===== DATA FOR THIS EXERCISE

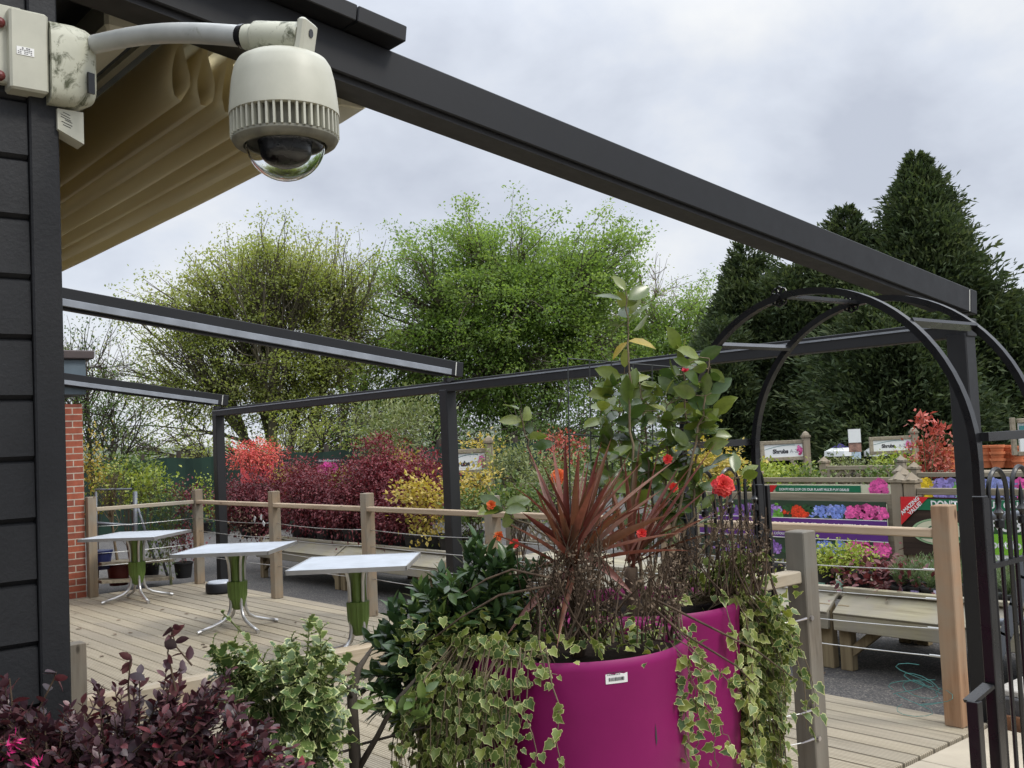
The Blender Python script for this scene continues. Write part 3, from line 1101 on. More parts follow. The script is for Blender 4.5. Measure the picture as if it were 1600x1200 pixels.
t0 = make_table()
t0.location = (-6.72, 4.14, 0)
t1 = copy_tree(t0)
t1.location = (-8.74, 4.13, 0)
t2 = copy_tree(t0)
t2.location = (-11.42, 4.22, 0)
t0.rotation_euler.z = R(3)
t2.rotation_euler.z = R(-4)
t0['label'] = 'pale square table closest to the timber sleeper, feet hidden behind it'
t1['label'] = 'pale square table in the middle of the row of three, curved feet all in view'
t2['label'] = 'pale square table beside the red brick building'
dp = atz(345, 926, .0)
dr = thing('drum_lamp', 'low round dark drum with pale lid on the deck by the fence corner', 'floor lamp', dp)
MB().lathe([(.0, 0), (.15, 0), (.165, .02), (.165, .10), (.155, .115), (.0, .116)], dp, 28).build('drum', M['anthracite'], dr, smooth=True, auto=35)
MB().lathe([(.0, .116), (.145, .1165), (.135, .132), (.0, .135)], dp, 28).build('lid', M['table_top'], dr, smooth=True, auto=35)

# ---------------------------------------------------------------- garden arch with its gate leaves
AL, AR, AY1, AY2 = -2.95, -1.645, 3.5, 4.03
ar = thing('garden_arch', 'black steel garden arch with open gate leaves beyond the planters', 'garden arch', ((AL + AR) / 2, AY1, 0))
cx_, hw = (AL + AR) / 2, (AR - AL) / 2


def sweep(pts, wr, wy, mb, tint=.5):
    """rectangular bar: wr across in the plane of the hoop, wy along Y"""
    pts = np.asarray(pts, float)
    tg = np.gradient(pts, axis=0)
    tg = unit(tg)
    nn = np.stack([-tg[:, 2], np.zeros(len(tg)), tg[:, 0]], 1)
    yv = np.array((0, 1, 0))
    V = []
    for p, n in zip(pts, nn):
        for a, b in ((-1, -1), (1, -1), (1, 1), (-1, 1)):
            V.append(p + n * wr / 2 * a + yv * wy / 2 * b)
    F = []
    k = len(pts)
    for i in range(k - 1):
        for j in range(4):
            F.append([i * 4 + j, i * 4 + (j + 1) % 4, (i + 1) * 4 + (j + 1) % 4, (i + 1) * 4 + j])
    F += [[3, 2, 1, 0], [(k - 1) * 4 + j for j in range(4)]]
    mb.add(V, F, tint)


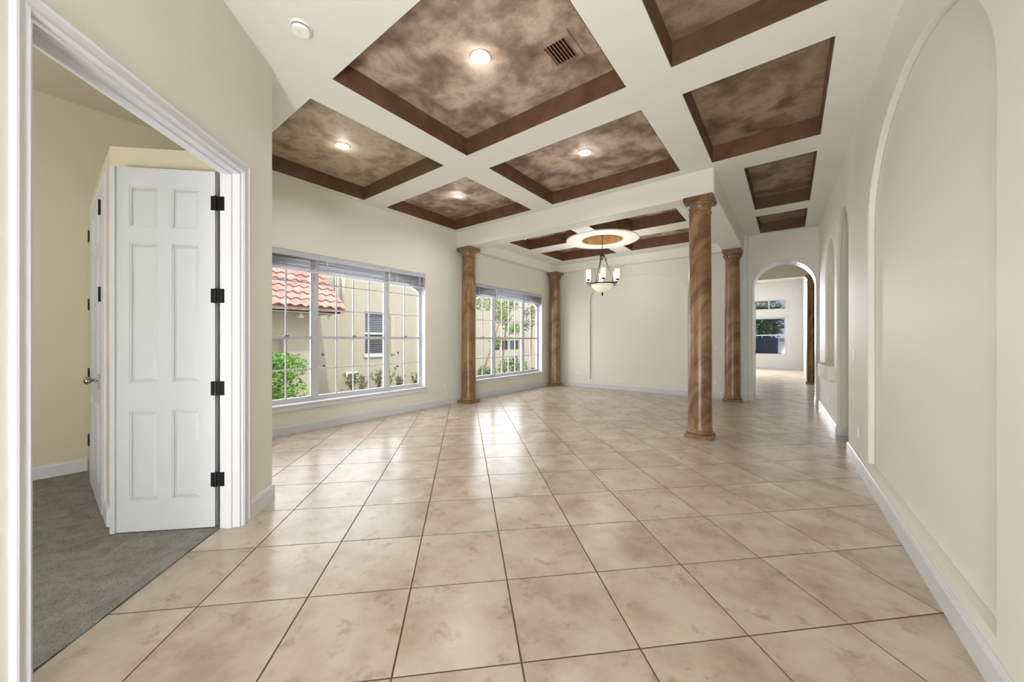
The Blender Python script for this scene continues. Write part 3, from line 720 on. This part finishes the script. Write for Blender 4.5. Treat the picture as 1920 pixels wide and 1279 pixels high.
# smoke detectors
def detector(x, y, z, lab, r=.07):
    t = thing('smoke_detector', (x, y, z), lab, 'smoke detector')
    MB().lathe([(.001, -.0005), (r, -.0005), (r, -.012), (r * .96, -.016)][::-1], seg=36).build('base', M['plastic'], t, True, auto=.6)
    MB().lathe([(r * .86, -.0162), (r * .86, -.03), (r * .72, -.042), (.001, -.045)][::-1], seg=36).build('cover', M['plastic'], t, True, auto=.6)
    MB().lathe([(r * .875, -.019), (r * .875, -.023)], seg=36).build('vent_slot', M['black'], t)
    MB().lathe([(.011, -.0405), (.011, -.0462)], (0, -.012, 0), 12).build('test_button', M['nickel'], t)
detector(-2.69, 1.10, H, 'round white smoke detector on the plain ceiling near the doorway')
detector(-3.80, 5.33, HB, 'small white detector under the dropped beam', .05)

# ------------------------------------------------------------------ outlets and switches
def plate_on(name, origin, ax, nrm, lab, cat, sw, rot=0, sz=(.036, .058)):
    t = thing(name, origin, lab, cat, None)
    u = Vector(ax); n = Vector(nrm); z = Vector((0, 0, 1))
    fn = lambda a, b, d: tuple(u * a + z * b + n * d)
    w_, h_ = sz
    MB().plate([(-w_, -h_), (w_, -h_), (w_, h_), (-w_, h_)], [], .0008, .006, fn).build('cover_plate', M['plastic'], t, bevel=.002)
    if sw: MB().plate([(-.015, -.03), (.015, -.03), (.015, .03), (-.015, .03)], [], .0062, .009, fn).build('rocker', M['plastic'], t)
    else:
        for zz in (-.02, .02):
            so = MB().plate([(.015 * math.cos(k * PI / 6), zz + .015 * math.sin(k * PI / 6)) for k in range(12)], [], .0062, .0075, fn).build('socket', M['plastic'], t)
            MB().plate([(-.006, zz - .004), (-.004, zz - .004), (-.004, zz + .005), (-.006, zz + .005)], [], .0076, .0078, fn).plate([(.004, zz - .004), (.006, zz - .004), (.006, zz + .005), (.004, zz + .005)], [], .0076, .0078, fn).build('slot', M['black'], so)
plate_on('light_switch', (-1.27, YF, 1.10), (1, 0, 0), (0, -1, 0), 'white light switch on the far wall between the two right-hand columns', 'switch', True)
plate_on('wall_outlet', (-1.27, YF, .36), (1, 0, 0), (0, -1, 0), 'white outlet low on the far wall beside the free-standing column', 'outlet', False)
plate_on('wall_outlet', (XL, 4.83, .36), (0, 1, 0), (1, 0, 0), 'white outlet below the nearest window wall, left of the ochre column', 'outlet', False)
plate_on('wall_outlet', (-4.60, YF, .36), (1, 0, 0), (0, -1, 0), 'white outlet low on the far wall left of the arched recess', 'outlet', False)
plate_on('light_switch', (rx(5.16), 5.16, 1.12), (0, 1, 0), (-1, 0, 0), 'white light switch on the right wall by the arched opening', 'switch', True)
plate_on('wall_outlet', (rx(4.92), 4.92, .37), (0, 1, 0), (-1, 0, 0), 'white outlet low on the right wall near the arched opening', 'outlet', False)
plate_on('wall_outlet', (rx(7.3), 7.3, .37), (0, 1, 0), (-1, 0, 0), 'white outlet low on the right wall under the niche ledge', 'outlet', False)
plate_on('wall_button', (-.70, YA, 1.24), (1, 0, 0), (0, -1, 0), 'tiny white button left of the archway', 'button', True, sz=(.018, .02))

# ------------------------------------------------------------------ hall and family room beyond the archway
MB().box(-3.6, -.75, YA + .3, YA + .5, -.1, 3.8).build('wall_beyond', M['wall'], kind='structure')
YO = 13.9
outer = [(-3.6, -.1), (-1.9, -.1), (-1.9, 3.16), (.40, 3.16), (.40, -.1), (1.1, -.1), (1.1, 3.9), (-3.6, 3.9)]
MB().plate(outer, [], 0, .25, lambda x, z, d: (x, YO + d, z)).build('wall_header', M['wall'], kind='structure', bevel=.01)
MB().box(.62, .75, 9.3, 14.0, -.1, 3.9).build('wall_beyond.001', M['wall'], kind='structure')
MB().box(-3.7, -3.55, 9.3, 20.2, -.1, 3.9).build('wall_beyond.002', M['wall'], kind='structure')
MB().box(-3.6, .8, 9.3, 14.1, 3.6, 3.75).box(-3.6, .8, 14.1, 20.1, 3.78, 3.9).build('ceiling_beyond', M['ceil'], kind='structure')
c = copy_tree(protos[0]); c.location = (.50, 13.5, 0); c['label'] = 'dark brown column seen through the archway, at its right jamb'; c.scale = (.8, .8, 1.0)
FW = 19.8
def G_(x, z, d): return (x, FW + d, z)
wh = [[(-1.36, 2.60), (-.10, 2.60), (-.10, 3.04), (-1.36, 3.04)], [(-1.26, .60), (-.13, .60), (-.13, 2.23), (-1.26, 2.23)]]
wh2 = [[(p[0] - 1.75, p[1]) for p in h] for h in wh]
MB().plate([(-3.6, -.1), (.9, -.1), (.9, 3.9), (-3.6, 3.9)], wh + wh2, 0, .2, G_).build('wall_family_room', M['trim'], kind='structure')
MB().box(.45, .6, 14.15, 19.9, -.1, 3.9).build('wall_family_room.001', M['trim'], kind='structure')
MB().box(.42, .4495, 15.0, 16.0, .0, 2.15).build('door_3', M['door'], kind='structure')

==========

§ **GOAL**
From the line containing "1279 pixels high." down to the line containing "detector(-3.80, 5.33, HB, 'small" in the material above, reproduce every line exactly, including the two end lines.

§ **EXERCISE SOLUTION**
The Blender Python script for this scene continues. Write part 3, from line 720 on. This part finishes the script. Write for Blender 4.5. Treat the picture as 1920 pixels wide and 1279 pixels high.
# smoke detectors
def detector(x, y, z, lab, r=.07):
    t = thing('smoke_detector', (x, y, z), lab, 'smoke detector')
    MB().lathe([(.001, -.0005), (r, -.0005), (r, -.012), (r * .96, -.016)][::-1], seg=36).build('base', M['plastic'], t, True, auto=.6)
    MB().lathe([(r * .86, -.0162), (r * .86, -.03), (r * .72, -.042), (.001, -.045)][::-1], seg=36).build('cover', M['plastic'], t, True, auto=.6)
    MB().lathe([(r * .875, -.019), (r * .875, -.023)], seg=36).build('vent_slot', M['black'], t)
    MB().lathe([(.011, -.0405), (.011, -.0462)], (0, -.012, 0), 12).build('test_button', M['nickel'], t)
detector(-2.69, 1.10, H, 'round white smoke detector on the plain ceiling near the doorway')
detector(-3.80, 5.33, HB, 'small white detector under the dropped beam', .05)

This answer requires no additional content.